Show that $\mathbb{Z}_{2} \times \mathbb{Z}_{4}$ is not a cyclic group
Show that $\mathbb{Z}_{2} \times \mathbb{Z}_{4}$ is not a cyclic group. This question is from the book 'Of Abstract Algebra' by Pinter. Now $\mathbb{Z}_{2} \times \mathbb{Z}_{4}$ containt 8 elements. I found them to be as follows: $$(0,0),(0,1),(0,2),(0,3),(1,0),(1,1),(1,2),(1,3)$$ Now if $\mathbb{Z}_{2} \times \mathbb{Z}_{4}$ were cyclic, one of these elements should be a generator of the entire group. However, for every element listed we find that repeated repetitions of the group operation yields the identity element already before having to apply the group operation eight times. Therefore, using any of these elements as a single element would result in a subgroup of order less than 8, in this case it will have either order 4, order 2 or order 1. Therefore the group is not cyclic. Now I am quite sure this constitutes a correct proof but I am wondering if a more elegant way exist to show this result. This might be especially useful when investigating similar questions for much larger groups. Thanks in advance
P.S. I have been posting more questions from this book because I find them very interesting, but I am reading it on my own so I am sometimes unsure if the methods I use are the most elegant and quick. So far I have received great help and I am grateful to the stackexchange community for this :)
Solution 1:
I think your approach of studying the order of the elements is the right one. If you want to do that in a more systematic way, you may study order of elements in a direct product. Namely, say we have $G_1, \ldots, G_r$ some groups, some element $g = (g_1, \ldots g_r) \in G_1 \times \ldots \times G_r$ in the direct product, and we want to know the order of $g$ inside $G_1 \times \ldots \times G_r$. It turns out that if $n_i$ denotes the order $g_i \in G_i$, then the order of $g$ is $\operatorname{lcm}(n_1,\ldots,n_r)$. In particular, since the order $g_i$ divides $|G_i|$ (the number of elements of the group), then order of $g$ divides $\operatorname{lcm}(|G_1|,\ldots,|G_r|)$.
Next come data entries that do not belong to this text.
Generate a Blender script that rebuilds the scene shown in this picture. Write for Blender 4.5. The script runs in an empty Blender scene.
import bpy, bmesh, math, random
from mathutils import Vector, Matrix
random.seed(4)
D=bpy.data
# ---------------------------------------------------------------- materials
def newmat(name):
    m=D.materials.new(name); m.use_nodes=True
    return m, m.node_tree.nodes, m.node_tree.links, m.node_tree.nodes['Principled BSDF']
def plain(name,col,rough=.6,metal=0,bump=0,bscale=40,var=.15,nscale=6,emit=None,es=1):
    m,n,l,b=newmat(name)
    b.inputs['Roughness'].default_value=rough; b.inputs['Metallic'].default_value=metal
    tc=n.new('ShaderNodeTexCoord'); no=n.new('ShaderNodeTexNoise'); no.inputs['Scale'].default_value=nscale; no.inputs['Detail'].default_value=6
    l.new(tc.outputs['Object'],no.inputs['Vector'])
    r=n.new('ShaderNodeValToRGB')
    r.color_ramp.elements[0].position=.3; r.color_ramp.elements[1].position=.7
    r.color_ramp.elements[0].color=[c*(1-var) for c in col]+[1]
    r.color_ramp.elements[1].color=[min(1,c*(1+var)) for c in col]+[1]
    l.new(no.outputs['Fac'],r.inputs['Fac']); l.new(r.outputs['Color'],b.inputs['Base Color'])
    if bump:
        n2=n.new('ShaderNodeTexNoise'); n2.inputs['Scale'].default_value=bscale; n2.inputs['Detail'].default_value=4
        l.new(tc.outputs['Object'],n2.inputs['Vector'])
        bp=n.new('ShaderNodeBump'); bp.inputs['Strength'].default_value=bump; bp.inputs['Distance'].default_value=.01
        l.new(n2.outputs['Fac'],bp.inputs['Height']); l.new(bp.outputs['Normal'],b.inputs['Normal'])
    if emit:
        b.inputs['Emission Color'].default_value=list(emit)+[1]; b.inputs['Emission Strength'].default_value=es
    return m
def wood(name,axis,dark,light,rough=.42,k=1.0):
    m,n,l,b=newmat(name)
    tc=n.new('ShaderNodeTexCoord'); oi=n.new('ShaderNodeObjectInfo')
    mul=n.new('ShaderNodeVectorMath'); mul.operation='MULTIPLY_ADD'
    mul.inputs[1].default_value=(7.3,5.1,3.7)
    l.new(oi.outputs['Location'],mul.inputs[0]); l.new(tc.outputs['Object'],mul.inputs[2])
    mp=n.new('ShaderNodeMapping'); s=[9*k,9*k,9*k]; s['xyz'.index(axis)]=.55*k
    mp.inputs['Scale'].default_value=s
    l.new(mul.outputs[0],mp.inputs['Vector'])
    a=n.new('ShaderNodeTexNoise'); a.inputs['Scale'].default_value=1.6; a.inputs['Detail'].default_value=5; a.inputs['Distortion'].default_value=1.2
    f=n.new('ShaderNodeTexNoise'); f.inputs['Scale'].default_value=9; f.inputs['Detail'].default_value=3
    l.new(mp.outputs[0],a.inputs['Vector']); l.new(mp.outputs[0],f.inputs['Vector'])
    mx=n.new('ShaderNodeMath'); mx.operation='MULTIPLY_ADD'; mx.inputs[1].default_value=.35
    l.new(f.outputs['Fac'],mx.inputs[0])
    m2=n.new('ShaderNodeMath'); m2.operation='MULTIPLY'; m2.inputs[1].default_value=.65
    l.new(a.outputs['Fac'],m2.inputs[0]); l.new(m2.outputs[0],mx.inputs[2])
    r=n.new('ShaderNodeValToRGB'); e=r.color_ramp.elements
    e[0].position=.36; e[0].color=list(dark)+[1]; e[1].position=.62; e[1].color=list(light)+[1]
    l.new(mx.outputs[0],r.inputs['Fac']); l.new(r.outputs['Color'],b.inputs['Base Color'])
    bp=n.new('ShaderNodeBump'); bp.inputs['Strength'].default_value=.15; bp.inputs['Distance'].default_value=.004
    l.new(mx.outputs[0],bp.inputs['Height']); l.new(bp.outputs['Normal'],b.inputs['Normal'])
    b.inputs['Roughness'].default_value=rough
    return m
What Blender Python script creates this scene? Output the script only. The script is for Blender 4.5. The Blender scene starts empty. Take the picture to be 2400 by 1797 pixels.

In your example, take $G_1 = \mathbb{Z}_2$ and $G_2 = \mathbb{Z}_4$. We know the order of any element inside $G_1 \times G_2$ divides $\operatorname{lcm}(|G_1|,|G_2|) = \operatorname{lcm}(2,4) = 4$. So there is no element of order $8$.
Using the same principle we may see for example that $ \mathbb{Z}_2 \times \mathbb{Z}_3$ is cyclic. Indeed, we know $(1,1)$ has order $\operatorname{lcm}(2,3)= 6$.
Solution 2:
Observe that $2$ and $4$ are not relatively prime. In general, assume that $(a,b)$ is an element in the group $\mathbb{Z}_m\times\mathbb{Z}_n$, and let $c=\operatorname{lcm}(m,n)$. Then $(a,b)^c=(0,0)$, so the order of $(a,b)$ is a divisor of $c$. But $c$ is strictly smaller than the number of elements $mn$ if $m$ and $n$ are not relatively prime, so the group cannot be cyclic.
Solution 3:
A good theorem to use in checking the direct product of cyclic groups is the following:
$$\mathbb Z_m\times \mathbb Z_n \cong \mathbb Z_{(mn)} \; \underbrace{\iff}_{\text{ IF AND ONLY IF }\;} \gcd(m, n) = 1$$
This holds for any number of factors: $\mathbb Z_{n_1} \times \mathbb Z_{n_2} \times \cdots \times \mathbb Z_{n_n} \cong \mathbb Z_{n_1\cdot n_2\cdots n_n}$ if and only if the $n_i$ are pairwise prime.